[Request]
Write out the listing, please, but only from its first line through the line containing "F, VX, VY, H", exactly as given and without pictures.

____ Stored data

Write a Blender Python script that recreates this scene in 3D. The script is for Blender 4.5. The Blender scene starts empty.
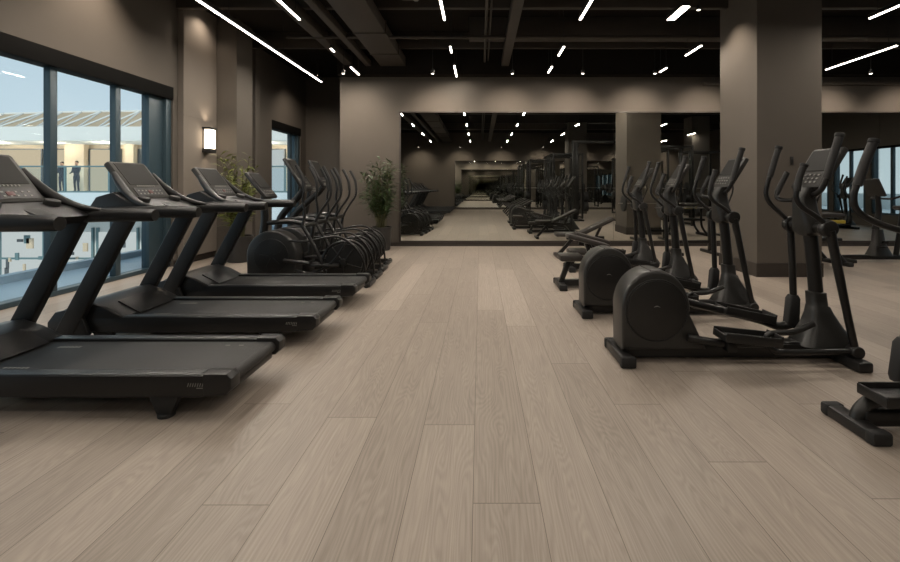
import bpy, bmesh, math, random
from mathutils import Vector, Matrix, Quaternion
random.seed(7)
S = bpy.context.scene
C = S.collection
PI = math.pi
F, VX, VY, H = 450.0, 480.0, 187.0, 1.3          # focal length (px), vanishing point (px), eye height (m)

# ------------------------------------------------------------------ materials
def mat(name, col, rough=0.5, metal=0.0, spec=0.5, bump=0.0, bscale=60.0, var=0.0, vscale=8.0, coat=0.0):
    m = bpy.data.materials.new(name); m.use_nodes = True
    nt = m.node_tree; b = nt.nodes['Principled BSDF']
    b.inputs['Base Color'].default_value = (*col, 1); b.inputs['Roughness'].default_value = rough
    b.inputs['Metallic'].default_value = metal; b.inputs['Specular IOR Level'].default_value = spec
    b.inputs['Coat Weight'].default_value = coat
    tc = nt.nodes.new('ShaderNodeTexCoord')
    if bump:
        n = nt.nodes.new('ShaderNodeTexNoise'); n.inputs['Scale'].default_value = bscale; n.inputs['Detail'].default_value = 4
        bp = nt.nodes.new('ShaderNodeBump'); bp.inputs['Strength'].default_value = bump; bp.inputs['Distance'].default_value = 0.004
        nt.links.new(tc.outputs['Object'], n.inputs['Vector']); nt.links.new(n.outputs['Fac'], bp.inputs['Height'])
        nt.links.new(bp.outputs['Normal'], b.inputs['Normal'])
    if var:
        n = nt.nodes.new('ShaderNodeTexNoise'); n.inputs['Scale'].default_value = vscale; n.inputs['Detail'].default_value = 5
        r = nt.nodes.new('ShaderNodeMix'); r.data_type = 'RGBA'
        r.inputs['A'].default_value = (*[c*(1-var) for c in col], 1); r.inputs['B'].default_value = (*[min(1, c*(1+var)) for c in col], 1)
        nt.links.new(tc.outputs['Object'], n.inputs['Vector']); nt.links.new(n.outputs['Fac'], r.inputs['Factor'])
        nt.links.new(r.outputs['Result'], b.inputs['Base Color'])
    return m

def emit(name, col, strength):
    m = bpy.data.materials.new(name); m.use_nodes = True; nt = m.node_tree; nt.nodes.clear()
    e = nt.nodes.new('ShaderNodeEmission'); o = nt.nodes.new('ShaderNodeOutputMaterial')
    e.inputs['Color'].default_value = (*col, 1); e.inputs['Strength'].default_value = strength
    nt.links.new(e.outputs[0], o.inputs[0]); return m

def floor_mat():
    m = bpy.data.materials.new('oak_planks'); m.use_nodes = True; nt = m.node_tree; L = nt.links
    b = nt.nodes['Principled BSDF']
    N = nt.nodes.new
    geo = N('ShaderNodeNewGeometry'); sep = N('ShaderNodeSeparateXYZ'); L.new(geo.outputs['Position'], sep.inputs[0])
    def M(op, a, bb=None, c=None):
        n = N('ShaderNodeMath'); n.operation = op
        for i, v in enumerate((a, bb, c)):
            if v is None: continue
            if isinstance(v, (int, float)): n.inputs[i].default_value = v
            else: L.new(v, n.inputs[i])
        return n.outputs[0]
    W, LEN = 0.277, 2.9
    u = M('DIVIDE', M('ADD', sep.outputs['X'], 20*W + 0.029), W)
    row = M('FLOOR', u); fu = M('FRACT', u)
    wn = N('ShaderNodeTexWhiteNoise'); wn.noise_dimensions = '1D'; L.new(row, wn.inputs['W'])
    v = M('ADD', M('DIVIDE', M('ADD', sep.outputs['Y'], 30.0), LEN), M('MULTIPLY', wn.outputs['Value'], 7.0))
    col = M('FLOOR', v); fv = M('FRACT', v)
    pid = N('ShaderNodeCombineXYZ'); L.new(row, pid.inputs[0]); L.new(col, pid.inputs[1])
    wp = N('ShaderNodeTexWhiteNoise'); wp.noise_dimensions = '3D'; L.new(pid.outputs[0], wp.inputs['Vector'])
    # grain, stretched along the plank and shifted per plank
    gv = N('ShaderNodeCombineXYZ')
    L.new(M('ADD', M('MULTIPLY', sep.outputs['X'], 9.0), M('MULTIPLY', wp.outputs['Value'], 37.0)), gv.inputs[0])
    L.new(M('ADD', M('MULTIPLY', sep.outputs['Y'], 0.7), M('MULTIPLY', wp.outputs['Value'], 91.0)), gv.inputs[1])
    n1 = N('ShaderNodeTexNoise'); n1.inputs['Scale'].default_value = 2.2; n1.inputs['Detail'].default_value = 8; n1.inputs['Roughness'].default_value = 0.62
    n1.inputs['Distortion'].default_value = 0.5
    L.new(gv.outputs[0], n1.inputs['Vector'])
    gv2 = N('ShaderNodeCombineXYZ')
    L.new(M('ADD', M('MULTIPLY', sep.outputs['X'], 75.0), M('MULTIPLY', wp.outputs['Value'], 55.0)), gv2.inputs[0]); L.new(M('MULTIPLY', sep.outputs['Y'], 1.5), gv2.inputs[1])
    n2 = N('ShaderNodeTexNoise'); n2.inputs['Scale'].default_value = 1.6; n2.inputs['Detail'].default_value = 6; n2.inputs['Roughness'].default_value = 0.65; n2.inputs['Distortion'].default_value = 0.6; L.new(gv2.outputs[0], n2.inputs['Vector'])
    wv = N('ShaderNodeTexWave'); wv.wave_type = 'RINGS'; wv.rings_direction = 'Z'; wv.inputs['Scale'].default_value = 4.6; wv.inputs['Distortion'].default_value = 3.5
    wv.inputs['Detail'].default_value = 4; wv.inputs['Detail Scale'].default_value = 1.6
    gv3 = N('ShaderNodeCombineXYZ')
    L.new(M('ADD', M('SUBTRACT', fu, 0.5), M('MULTIPLY', M('SUBTRACT', wp.outputs['Value'], 0.5), 0.7)), gv3.inputs[0])
    L.new(M('ADD', M('MULTIPLY', sep.outputs['Y'], 0.42), M('MULTIPLY', wp.outputs['Value'], 63.0)), gv3.inputs[1])
    n4 = N('ShaderNodeTexNoise'); n4.inputs['Scale'].default_value = 1.3; n4.inputs['Detail'].default_value = 2; L.new(gv3.outputs[0], n4.inputs['Vector'])
    gv4 = N('ShaderNodeCombineXYZ'); L.new(M('SUBTRACT', fu, 0.5), gv4.inputs[0]); L.new(M('MULTIPLY', M('SUBTRACT', n4.outputs['Fac'], 0.5), 3.0), gv4.inputs[1])
    L.new(gv4.outputs[0], wv.inputs['Vector'])
    f = M('ADD', M('ADD', M('MULTIPLY', n1.outputs['Fac'], 0.34), M('MULTIPLY', n2.outputs['Fac'], 0.54)), M('MULTIPLY', wv.outputs['Fac'], 0.12))
    f = M('ADD', f, M('MULTIPLY', M('SUBTRACT', wp.outputs['Value'], 0.5), 0.20))
    ramp = N('ShaderNodeValToRGB'); L.new(f, ramp.inputs[0])
    e = ramp.color_ramp.elements
    e[0].position = 0.22; e[0].color = (*FLOOR_DARK, 1); e[1].position = 0.80; e[1].color = (*FLOOR_LIGHT, 1)
    # joints
    du = M('MINIMUM', fu, M('SUBTRACT', 1.0, fu)); dv = M('MINIMUM', fv, M('SUBTRACT', 1.0, fv))
    gap = M('MAXIMUM', M('LESS_THAN', du, 0.0060), M('LESS_THAN', dv, 0.0008))
    mx = N('ShaderNodeMix'); mx.data_type = 'RGBA'; L.new(gap, mx.inputs['Factor']); L.new(ramp.outputs[0], mx.inputs['A'])
    mx.inputs['B'].default_value = (0.15, 0.122, 0.098, 1)
    L.new(mx.outputs['Result'], b.inputs['Base Color'])
    L.new(M('ADD', 0.34, M('MULTIPLY', f, 0.22)), b.inputs['Roughness'])
    bp = N('ShaderNodeBump'); bp.inputs['Strength'].default_value = 0.12; bp.inputs['Distance'].default_value = 0.002
    L.new(M('SUBTRACT', f, M('MULTIPLY', gap, 1.0)), bp.inputs['Height']); L.new(bp.outputs[0], b.inputs['Normal'])
    b.inputs['Specular IOR Level'].default_value = 0.42
    return m
FLOOR_DARK, FLOOR_LIGHT = (0.215, 0.177, 0.144), (0.455, 0.388, 0.327)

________

[Exercise response]
Write a Blender Python script that recreates this scene in 3D. The script is for Blender 4.5. The Blender scene starts empty.
import bpy, bmesh, math, random
from mathutils import Vector, Matrix, Quaternion
random.seed(7)
S = bpy.context.scene
C = S.collection
PI = math.pi
F, VX, VY, H = 450.0, 480.0, 187.0, 1.3          # focal length (px), vanishing point (px), eye height (m)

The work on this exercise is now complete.